Vegas sees smallest decline in seven months

8 May 2009

LAS VEGAS, Nevada -- More than 3.2 million people visited Las Vegas in March, a 6.5 percent decline from the previous March.

It was the smallest visitation decrease in seven months and, perhaps, suggests customers are responding to steep room discounts.

The average daily rate was down 31.6 percent to $92.46.

"Maybe we're turning a corner, maybe the lower rates are bringing people back," said Michael Zaletel, operator of the room-booking site But Zaletel stopped short of declaring a turnaround.

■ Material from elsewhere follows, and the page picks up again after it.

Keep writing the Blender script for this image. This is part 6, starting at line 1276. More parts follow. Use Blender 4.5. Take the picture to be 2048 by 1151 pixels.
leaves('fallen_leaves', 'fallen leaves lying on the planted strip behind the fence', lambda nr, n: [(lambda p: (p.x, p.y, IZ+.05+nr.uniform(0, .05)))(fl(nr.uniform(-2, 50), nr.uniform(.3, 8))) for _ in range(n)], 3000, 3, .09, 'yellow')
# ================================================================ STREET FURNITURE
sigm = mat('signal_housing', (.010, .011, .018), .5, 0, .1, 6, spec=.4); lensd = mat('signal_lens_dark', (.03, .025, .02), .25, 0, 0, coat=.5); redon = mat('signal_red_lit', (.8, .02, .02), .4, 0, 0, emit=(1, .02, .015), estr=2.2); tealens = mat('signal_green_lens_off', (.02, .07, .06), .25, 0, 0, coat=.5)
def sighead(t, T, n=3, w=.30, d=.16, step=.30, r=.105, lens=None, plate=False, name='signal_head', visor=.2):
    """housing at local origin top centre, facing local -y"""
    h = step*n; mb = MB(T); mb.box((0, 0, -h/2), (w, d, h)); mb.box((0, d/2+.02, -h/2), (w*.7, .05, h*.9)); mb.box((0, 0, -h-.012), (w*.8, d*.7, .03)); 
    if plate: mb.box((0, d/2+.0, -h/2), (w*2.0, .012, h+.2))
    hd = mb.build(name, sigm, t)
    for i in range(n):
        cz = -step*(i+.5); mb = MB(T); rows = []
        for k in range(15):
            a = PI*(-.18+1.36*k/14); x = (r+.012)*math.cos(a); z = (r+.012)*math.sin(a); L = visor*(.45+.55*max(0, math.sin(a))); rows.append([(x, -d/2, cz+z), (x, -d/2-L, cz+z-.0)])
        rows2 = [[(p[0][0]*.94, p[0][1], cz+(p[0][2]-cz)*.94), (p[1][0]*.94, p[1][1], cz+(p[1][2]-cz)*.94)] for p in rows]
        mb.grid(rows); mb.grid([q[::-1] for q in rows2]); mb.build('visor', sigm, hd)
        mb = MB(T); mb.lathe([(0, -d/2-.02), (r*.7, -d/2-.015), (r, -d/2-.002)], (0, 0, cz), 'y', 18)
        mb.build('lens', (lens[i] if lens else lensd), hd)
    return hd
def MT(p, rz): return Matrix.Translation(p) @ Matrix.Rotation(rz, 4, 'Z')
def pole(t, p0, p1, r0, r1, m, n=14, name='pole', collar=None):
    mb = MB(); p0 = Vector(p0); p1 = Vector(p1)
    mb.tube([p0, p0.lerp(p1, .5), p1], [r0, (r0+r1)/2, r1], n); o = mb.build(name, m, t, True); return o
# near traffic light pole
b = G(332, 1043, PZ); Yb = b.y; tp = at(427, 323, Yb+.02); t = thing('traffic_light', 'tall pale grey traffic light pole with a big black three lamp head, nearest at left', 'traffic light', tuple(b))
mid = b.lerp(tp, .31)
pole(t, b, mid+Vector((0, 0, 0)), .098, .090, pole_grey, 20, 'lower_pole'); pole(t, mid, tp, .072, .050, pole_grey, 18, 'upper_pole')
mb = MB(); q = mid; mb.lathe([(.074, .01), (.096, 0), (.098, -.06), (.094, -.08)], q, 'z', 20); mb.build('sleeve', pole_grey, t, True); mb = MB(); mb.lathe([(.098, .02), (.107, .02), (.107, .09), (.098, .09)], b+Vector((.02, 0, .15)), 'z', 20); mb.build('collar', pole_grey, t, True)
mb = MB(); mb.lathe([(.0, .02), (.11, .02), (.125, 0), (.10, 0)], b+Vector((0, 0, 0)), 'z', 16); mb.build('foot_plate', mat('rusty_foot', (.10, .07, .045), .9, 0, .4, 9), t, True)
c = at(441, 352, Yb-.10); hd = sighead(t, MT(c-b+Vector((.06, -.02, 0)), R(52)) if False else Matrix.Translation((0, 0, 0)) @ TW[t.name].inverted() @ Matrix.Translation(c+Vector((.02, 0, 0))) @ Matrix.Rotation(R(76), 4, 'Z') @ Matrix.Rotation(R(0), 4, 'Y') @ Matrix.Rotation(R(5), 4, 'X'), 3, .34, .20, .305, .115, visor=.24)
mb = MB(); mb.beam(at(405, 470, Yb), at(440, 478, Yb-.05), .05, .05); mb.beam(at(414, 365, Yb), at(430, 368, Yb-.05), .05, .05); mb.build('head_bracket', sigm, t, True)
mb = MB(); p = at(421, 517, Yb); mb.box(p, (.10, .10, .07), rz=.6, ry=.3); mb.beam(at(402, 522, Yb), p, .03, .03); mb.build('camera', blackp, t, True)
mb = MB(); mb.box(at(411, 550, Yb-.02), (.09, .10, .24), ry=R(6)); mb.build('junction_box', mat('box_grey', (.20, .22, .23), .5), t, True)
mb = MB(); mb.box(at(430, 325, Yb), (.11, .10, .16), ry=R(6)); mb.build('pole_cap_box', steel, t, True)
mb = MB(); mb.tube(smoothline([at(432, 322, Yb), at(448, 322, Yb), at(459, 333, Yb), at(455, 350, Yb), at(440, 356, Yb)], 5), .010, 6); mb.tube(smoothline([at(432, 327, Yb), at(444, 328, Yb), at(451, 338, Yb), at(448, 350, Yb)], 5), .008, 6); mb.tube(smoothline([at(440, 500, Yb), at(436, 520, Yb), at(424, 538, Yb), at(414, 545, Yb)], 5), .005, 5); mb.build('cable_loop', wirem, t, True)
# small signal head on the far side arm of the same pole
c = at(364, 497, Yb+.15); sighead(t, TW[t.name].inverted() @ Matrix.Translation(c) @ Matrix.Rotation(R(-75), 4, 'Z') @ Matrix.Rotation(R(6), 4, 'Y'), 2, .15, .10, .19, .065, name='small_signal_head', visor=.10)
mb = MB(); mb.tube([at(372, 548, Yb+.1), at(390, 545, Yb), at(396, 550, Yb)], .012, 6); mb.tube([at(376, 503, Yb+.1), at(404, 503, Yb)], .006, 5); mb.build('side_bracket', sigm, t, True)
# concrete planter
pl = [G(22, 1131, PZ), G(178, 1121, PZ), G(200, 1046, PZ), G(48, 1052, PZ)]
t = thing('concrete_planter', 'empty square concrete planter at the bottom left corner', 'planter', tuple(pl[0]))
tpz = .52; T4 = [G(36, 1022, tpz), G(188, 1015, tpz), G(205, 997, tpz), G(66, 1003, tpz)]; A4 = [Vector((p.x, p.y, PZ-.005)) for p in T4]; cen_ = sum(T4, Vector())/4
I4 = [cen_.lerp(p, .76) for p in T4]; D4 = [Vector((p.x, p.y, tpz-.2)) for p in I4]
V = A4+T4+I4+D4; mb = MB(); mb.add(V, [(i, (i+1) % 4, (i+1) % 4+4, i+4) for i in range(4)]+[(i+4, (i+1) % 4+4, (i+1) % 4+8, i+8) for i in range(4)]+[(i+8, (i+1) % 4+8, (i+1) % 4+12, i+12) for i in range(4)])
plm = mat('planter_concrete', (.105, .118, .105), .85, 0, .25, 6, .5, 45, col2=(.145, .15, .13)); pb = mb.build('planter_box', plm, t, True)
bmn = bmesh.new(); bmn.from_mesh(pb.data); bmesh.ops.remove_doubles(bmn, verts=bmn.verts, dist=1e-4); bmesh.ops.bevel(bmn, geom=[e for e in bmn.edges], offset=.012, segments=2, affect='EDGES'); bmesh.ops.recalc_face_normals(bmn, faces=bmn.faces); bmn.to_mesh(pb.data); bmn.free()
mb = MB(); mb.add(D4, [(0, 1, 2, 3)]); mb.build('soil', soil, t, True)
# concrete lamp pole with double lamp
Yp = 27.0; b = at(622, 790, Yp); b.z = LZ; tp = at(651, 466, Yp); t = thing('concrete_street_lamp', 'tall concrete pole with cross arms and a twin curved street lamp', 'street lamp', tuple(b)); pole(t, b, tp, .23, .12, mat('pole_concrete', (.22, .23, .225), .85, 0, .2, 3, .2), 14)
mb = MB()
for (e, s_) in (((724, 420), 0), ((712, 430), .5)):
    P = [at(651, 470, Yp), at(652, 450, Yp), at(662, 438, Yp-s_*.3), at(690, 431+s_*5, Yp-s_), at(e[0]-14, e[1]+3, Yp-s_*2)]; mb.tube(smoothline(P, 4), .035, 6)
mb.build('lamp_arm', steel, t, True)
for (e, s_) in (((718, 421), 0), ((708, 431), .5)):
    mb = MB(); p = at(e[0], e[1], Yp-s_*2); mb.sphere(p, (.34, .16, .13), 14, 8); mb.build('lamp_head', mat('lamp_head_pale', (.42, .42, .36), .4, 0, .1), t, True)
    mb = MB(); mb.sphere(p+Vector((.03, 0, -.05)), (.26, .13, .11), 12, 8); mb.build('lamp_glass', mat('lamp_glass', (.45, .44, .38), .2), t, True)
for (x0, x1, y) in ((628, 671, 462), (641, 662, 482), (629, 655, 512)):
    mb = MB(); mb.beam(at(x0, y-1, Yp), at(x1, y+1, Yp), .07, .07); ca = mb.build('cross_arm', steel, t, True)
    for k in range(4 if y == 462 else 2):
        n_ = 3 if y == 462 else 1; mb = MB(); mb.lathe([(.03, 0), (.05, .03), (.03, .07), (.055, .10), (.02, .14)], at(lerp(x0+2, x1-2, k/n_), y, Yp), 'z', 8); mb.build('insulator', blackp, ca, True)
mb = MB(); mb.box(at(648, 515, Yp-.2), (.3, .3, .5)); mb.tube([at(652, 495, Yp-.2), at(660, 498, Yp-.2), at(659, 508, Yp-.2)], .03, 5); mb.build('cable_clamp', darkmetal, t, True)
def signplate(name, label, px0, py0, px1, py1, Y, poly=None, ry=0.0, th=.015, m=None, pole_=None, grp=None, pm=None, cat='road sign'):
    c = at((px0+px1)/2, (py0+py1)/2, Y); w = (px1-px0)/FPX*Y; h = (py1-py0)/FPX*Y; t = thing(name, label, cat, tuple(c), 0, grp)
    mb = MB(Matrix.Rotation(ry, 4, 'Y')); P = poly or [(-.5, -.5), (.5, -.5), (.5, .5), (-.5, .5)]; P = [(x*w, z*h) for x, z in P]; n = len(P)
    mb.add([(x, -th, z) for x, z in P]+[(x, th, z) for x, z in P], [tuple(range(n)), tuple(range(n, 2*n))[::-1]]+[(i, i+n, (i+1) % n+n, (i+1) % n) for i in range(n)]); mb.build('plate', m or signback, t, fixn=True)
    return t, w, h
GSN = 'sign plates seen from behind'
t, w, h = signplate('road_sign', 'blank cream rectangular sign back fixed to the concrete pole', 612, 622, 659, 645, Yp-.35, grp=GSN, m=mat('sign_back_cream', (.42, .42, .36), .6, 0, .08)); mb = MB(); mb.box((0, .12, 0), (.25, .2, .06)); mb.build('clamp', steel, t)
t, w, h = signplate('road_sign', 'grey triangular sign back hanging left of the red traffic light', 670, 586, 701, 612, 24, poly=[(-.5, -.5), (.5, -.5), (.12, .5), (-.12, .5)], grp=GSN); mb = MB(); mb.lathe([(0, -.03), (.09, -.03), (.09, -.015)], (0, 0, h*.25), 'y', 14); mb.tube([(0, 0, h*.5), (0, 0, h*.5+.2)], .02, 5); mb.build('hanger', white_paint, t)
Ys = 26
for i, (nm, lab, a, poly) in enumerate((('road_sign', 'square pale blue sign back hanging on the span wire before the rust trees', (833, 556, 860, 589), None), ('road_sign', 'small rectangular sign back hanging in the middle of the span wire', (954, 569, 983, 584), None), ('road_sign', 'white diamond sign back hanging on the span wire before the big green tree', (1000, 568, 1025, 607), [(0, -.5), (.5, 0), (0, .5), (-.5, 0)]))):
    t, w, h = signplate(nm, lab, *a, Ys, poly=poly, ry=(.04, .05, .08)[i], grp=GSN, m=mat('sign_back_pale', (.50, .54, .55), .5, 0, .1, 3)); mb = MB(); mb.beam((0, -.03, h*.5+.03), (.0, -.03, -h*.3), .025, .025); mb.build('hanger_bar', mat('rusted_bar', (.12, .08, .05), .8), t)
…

Even if people are returning, the drastic drop in room rates shows they are unwilling to spend much money.

"They are coming and they are taking the budget route," he said. "I think the city has to adjust itself."

Convention attendance also fell in March by 30 percent to 446,588 people.

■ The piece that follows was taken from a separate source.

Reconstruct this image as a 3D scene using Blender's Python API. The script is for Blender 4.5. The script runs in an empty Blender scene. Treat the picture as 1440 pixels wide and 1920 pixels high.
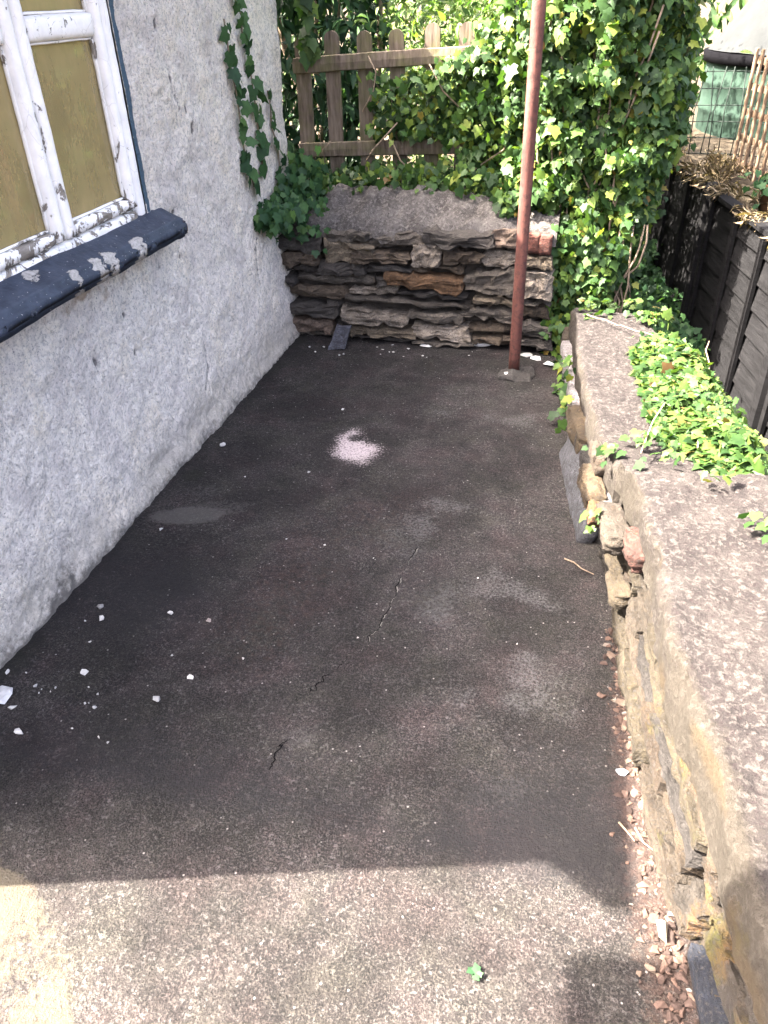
import bpy, bmesh, math, random
import numpy as np
from mathutils import Matrix, Vector

random.seed(7)
rng = np.random.default_rng(11)
scn = bpy.context.scene
col = scn.collection

# ------------------------------------------------------------------ camera
F, PPX, PPY, CAM_H = 1440.0, 720.0, 960.0, 1.55          # photograph is 1440 x 1920


def _ray(x, y):
    v = np.array([x - PPX, -(y - PPY), -F])
    return v / np.linalg.norm(v)


_up = -_ray(781.0, 3076.0)
_Y = _ray(1147.0, -32.0)
_Y = _Y - _up * (_Y @ _up)
_Y /= np.linalg.norm(_Y)
ROT = np.array([np.cross(_Y, _up), _Y, _up])              # world = ROT @ camera
CAM = np.array([0.0, 0.0, CAM_H])


def gp(x, y, z=0.0):
    """point of the plane at height z seen at a photo pixel"""
    d = ROT @ _ray(x, y)
    return CAM + d * ((z - CAM_H) / d[2])


def atY(x, y, yy):
    d = ROT @ _ray(x, y)
    return CAM + d * (yy / d[1])


def atX(x, y, xx):
    d = ROT @ _ray(x, y)
    return CAM + d * (xx / d[0])


def project(P):
    c = (np.asarray(P, float) - CAM) @ ROT
    w = np.maximum(-c[..., 2], 1e-6)
    return np.stack([PPX + F * c[..., 0] / w, PPY - F * c[..., 1] / w, -c[..., 2]], -1)


cd = bpy.data.cameras.new('camera')
cam = bpy.data.objects.new('camera', cd)
col.objects.link(cam)
cd.sensor_width = 36.0
cd.lens = 27.0
cd.clip_start = 0.02
cd.clip_end = 500.0
m4 = Matrix([[*ROT[0], 0], [*ROT[1], 0], [*ROT[2], CAM_H], [0, 0, 0, 1]])
cam.matrix_world = m4
scn.camera = cam

# ------------------------------------------------------------------ light
SUN_EL = math.radians(49.5)
sx, sy = 0.963, 0.27                                      # the light travels to the right and a little away
world = bpy.data.worlds.new('World')
scn.world = world
world.use_nodes = True
wn = world.node_tree
wn.nodes.clear()
wo = wn.nodes.new('ShaderNodeOutputWorld')
wb = wn.nodes.new('ShaderNodeBackground')
ws = wn.nodes.new('ShaderNodeTexSky')
ws.sky_type = 'NISHITA'
ws.sun_disc = False
ws.sun_elevation = SUN_EL
ws.sun_rotation = math.atan2(-sx, -sy)
ws.air_density = 0.36
ws.dust_density = 10.0
ws.ozone_density = 0.1
wb.inputs['Strength'].default_value = 0.148
wn.links.new(ws.outputs[0], wb.inputs[0])
wn.links.new(wb.outputs[0], wo.inputs[0])
ld = bpy.data.lights.new('sun', 'SUN')
ld.energy = 5.0
ld.angle = math.radians(0.53)
ld.color = (1.0, 0.90, 0.78)
sun = bpy.data.objects.new('sun', ld)
col.objects.link(sun)
sun.rotation_euler = Vector((sx * math.cos(SUN_EL), sy * math.cos(SUN_EL), -math.sin(SUN_EL))).to_track_quat('-Z', 'Y').to_euler()
scn.view_settings.view_transform = 'Standard'
scn.view_settings.look = 'None'
scn.view_settings.gamma = 1.0
scn.view_settings.use_curve_mapping = False
scn.view_settings.exposure = 4.1
scn.cycles.max_bounces = 5
scn.cycles.diffuse_bounces = 3
scn.cycles.glossy_bounces = 2
scn.cycles.transmission_bounces = 3
scn.cycles.transparent_max_bounces = 8


# ------------------------------------------------------------------ noise
def _hash(ix, iy, iz, seed):
    h = (ix.astype(np.int64) * 374761393 + iy.astype(np.int64) * 668265263 + iz.astype(np.int64) * 2147483647 + seed * 974634777) & 0xFFFFFFFF
    h = ((h ^ (h >> 13)) * 1274126177) & 0xFFFFFFFF
    h = ((h ^ (h >> 16)) * 2246822519) & 0xFFFFFFFF
    return ((h ^ (h >> 15)) & 0xFFFFFF) / float(0xFFFFFF)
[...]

Much of the decline was blamed on show rotation. ConExpo-Con/Agg, a construction industry show, was held in March 2008 at the Las Vegas Convention Center. But the show only comes here once every three years, making it hard to meet the previous year's performance standard. There was also a 19.6 percent decrease in the number of meetings and events held.

For the year, Las Vegas visitation is down 8.7 percent with 8.8 million visitors in the first three months.

March visitation was also down in Laughlin by 17.1 percent to 234,142. It fell 24 percent in Mesquite to 113,378.

The recession and room surplus that drove down rates in March, as well as in the previous several months, is continuing in May.

It's especially apparent downtown where rooms for the upcoming weekend were still available for less than $50 as of Thursday afternoon.

El Cortez and Fitzgeralds each had rooms for $43 while Binion's had rooms for $29.

The Stratosphere, which is categorized with the downtown properties in regulatory reports but is located closer to the north Strip, had rooms for $79.

At $81, the Sahara is among the cheapest Strip properties for the upcoming weekend. But Bill's Gamblin' Hall, Imperial Palace, Tropicana, the Riviera and Circus Circus had rooms under $100.

Matt Weatherford, operator of the Las Vegas travel site, says Las Vegas companies will need to get used to surviving on less money than in the past.

He said the era of easy money from pricey nightclubs and trendy ultralounges is over.

"You are going to be hard-pressed to find people willing to spend on bottle service or $17 beers now," Weatherford said. "Eventually people are going to be stupid with their money, but it is going to take a few years."